The money part comes in the sales. There are folks like the creator of “Only UP” that are not getting subsidized by anyone and yet still made a good chunk of change from the game based on how well it sold. Many varied games appear on the PC because of the potential sales opportunity from the large market. The Mac market is nowhere near as large.
Apple subsidizing any company that’s not in it for the potential sales they expect to make, would just be throwing money away.
Look through threads on Mac gaming. Apple consumers don't want to pay more than a few dollars for an app, abhor in-app purchases, abhor advertising (revenue models), abhor subscription (revenue models), etc. Who among us pays $50-$100 or more for such a game? Will 5 or 10 people say they would? Could that get to 20? To make it worth it to the developer to develop for Silicon vs. the other options, we need more numbers willing to pay up than the numbers that will on those other platforms. Can that many hold their hand up ready to pay? Is there that many using Silicon?
Netflix raises their fee by a dollar and "we" flip out. Are we ready to pay more than the cost of PS5, Xbox, etc games to make up for being a relatively small market? Or do we expect the developers to develop out of love and just accept less revenue & profit for the same time & talent investments? That's where the subsidy model comes into play. Else, it only makes sense to keep developing for the other platforms where the same time & effort yields more profit.
- Abundant subsidy money THERE... no subsidy money HERE.
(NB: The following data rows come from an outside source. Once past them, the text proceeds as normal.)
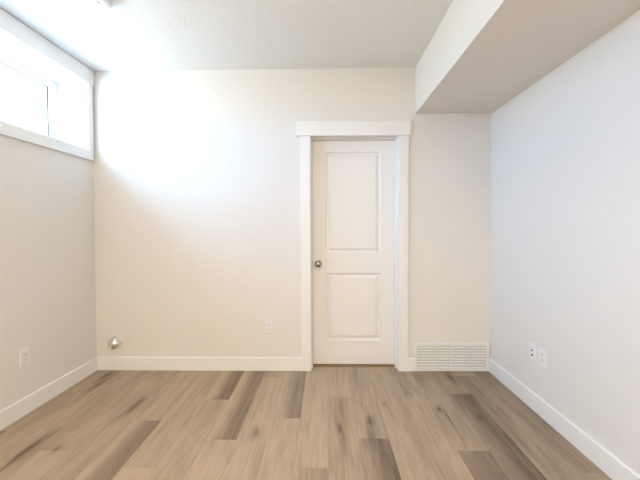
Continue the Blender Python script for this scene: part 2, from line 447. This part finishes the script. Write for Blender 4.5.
duplex('white duplex outlet on the back wall left of the door', (1.523, 0, 0.380), 0, None)
duplex('white duplex outlet on the left wall under the window', (0, -0.6815, 0.383), math.pi / 2, None)
duplex('white duplex outlet on the right wall, nearer of the two plates', (XR, -0.683, 0.389), -math.pi / 2, None)
jk = thing('jack_plate', 'white cover plate with dark jacks on right wall, nearer the corner', 'wall plate', (XR, -0.579, 0.387), (0, 0, -math.pi / 2))
obj('cover_plate', cover_plate_bm(), M['plate'], jk)
a = obj('coaxial_jack', lathe([(0.0075, 0), (0.0075, 0.002), (0.0048, 0.0022), (0.0048, 0.008), (0.0035, 0.0085), (0, 0.0085)], 18), M['jack'], jk, True)
a.location = (0, -0.006, 0.012); a.rotation_euler = (math.pi / 2, 0, 0)
a['label'] = 'grey round coaxial jack'
a = obj('data_jack', boxes((-0.0075, 0.0075, -0.0078, -0.0055, -0.0270, -0.0140), bevel=0.0008), M['dark'], jk)
a['label'] = 'dark square data jack'
screw(jk, 0, 0.042); screw(jk, 0, -0.042)

# ------------------------------------------------------------------ return air grille
vx0, vx1, vz0, vz1 = 2.7815, 3.4195, 0.003, 0.2415
vt = thing('vent_grille', 'wide white louvred return air grille at floor between door and right wall', 'vent', ((vx0 + vx1) / 2, 0, vz0))
hw, hh = (vx1 - vx0) / 2, vz1 - vz0
FB = 0.022; YF = -0.017
obj('frame', boxes((-hw, hw, YF, -0.0005, 0, FB), (-hw, hw, YF, -0.0005, hh - FB, hh), (-hw, -hw + FB, YF, -0.0005, FB, hh - FB), (hw - FB, hw, YF, -0.0005, FB, hh - FB), bevel=0.002), M['grille'], vt)
obj('duct_backing', boxes((-hw + FB, hw - FB, -0.0025, -0.0005, FB, hh - FB)), M['duct'], vt)
iw = hw - FB
for i in (1, 2, 3):
    x = -iw + 2 * iw * i / 4
    obj('divider', boxes((x - 0.004, x + 0.004, -0.0165, -0.0025, FB, hh - FB), bevel=0.001), M['grille'], vt)
for i in range(4):
    bm = bmesh.new()
    xa = -iw + 2 * iw * i / 4 + 0.004; xb = -iw + 2 * iw * (i + 1) / 4 - 0.004
    ns = 8
    for s in range(ns):
        z = FB + (hh - 2 * FB) * (s + 0.5) / ns
        n0 = len(bm.verts)
        prof = [(-0.0160, -0.0075), (-0.0148, -0.0082), (-0.0068, 0.0032), (-0.0080, 0.0042)]
        ra = [bm.verts.new((xa, y, z + q)) for y, q in prof]; rb = [bm.verts.new((xb, y, z + q)) for y, q in prof]
        for k in range(4): bm.faces.new((ra[k], ra[(k + 1) % 4], rb[(k + 1) % 4], rb[k]))
        bm.faces.new(ra); bm.faces.new(rb[::-1])
    obj('louvre_panel', bm, M['grille'], vt)
for x in (-hw + 0.015, hw - 0.015):
    s = obj('screw', lathe([(0.004, 0), (0.004, 0.0008), (0.002, 0.0016), (0, 0.0017)], 16), M['grille'], vt, True)
    s.location = (x, YF, hh / 2); s.rotation_euler = (math.pi / 2, 0, 0)

# ------------------------------------------------------------------ round metal dome on the back wall
dm = thing('wall_dome', 'small round shiny dome cap low on back wall near left corner', 'dome cap', (0.1655, 0, 0.2355), (math.pi / 2, 0, 0))
obj('flange', lathe([(0, 0), (0.0585, 0), (0.0595, 0.002), (0.058, 0.0045), (0.054, 0.006), (0, 0.006)], 48), M['chrome'], dm, True)
prof = [(0.057, 0.005)] + [(0.057 * math.cos(t), 0.008 + 0.050 * math.sin(t)) for t in [i * math.pi / 2 / 14 for i in range(14)]] + [(0, 0.058)]
obj('dome', lathe(prof, 48), M['chrome'], dm, True)

# ------------------------------------------------------------------ round ceiling fixture
sd = thing('smoke_detector', 'round white fixture on the ceiling near the window', 'smoke detector', (0.685, -0.905, H), (math.pi, 0, 0))
obj('base', lathe([(0, 0), (0.084, 0), (0.085, 0.002), (0.085, 0.010), (0.082, 0.012), (0, 0.012)], 56), M['plate'], sd, True)
obj('cover', lathe([(0.070, 0.011), (0.073, 0.016), (0.078, 0.020), (0.078, 0.026), (0.074, 0.034), (0.062, 0.040), (0.040, 0.043), (0, 0.044)], 56), M['plate'], sd, True)
obj('test_button', lathe([(0.012, 0.043), (0.012, 0.0455), (0.010, 0.0465), (0, 0.0467)], 24), M['socket'], sd, True)

# ------------------------------------------------------------------ unseen fill lamps added behind the camera to brighten the room
k = 0
for x, y, txt in ((1.2, -3.7, 'left of the middle'), (2.45, -3.7, 'near the soffit'), (1.2, -5.0, 'far back on the left'), (2.45, -5.0, 'far back on the right')):
    t = thing('added_fill_lamp', 'added round flat fill lamp behind the viewpoint, ' + txt, 'fill light', (x, y, H), (math.pi, 0, 0), 'added fill lamps behind the viewpoint')
    obj('trim_ring', lathe([(0.150, 0), (0.17, 0), (0.17, 0.012), (0.162, 0.018), (0.150, 0.018)], 48), M['plate'], t, True)
    obj('lens', lathe([(0, 0.002), (0.149, 0.002), (0.149, 0.012), (0, 0.013)], 48), M['lens'], t, True)
    ld = bpy.data.lights.new('fill_light', 'AREA'); ld.shape = 'DISK'; ld.size = 0.29
    ld.energy = FILL_W; ld.color = FILL_COL
    lo = bpy.data.objects.new('fill_light', ld); C.objects.link(lo)
    lo.parent = t; lo.location = (0, 0, 0.022); lo.rotation_euler = (math.pi, 0, 0)
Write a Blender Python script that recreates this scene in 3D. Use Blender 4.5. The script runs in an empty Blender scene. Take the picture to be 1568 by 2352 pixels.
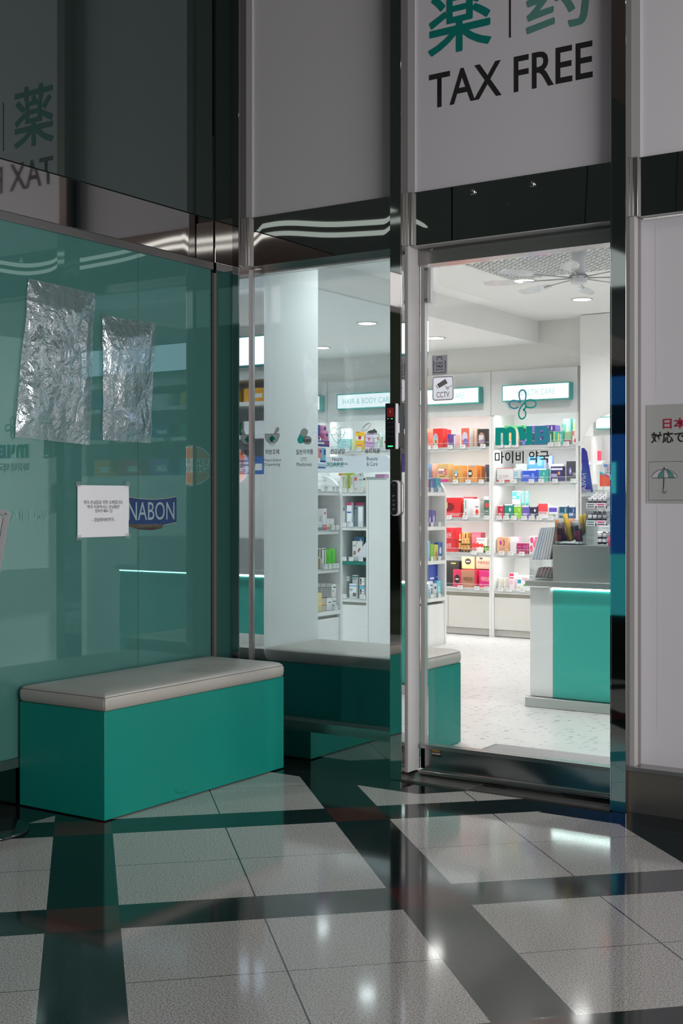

- Abundant size market there... relatively small market HERE.
- A market accustomed to paying up for game there, rolling with advertising/subscription/in app there... rebels against all of that HERE.
If developers could see "more money" developing for Apple Silicon, they would
already be doing it... for years now. How do they make the "more money" developing for our favorite platform? Solve that and AAA games will be abundant on Apple Silicon. Else, "build it and they will come" is the same old spin we've heard for 20+ years... very likely leading to the same yield of AAA games.
Consumer revenue is like ticket revenue for movies. Long before the first ticket is sold, the movie companies have spent many millions funding the development of the movie. If movie-making had to be funded solely on ticket sales, there would be no more big movies made. See YouTube $0 budget, volunteer movies vs. the blockbusters made by the pros.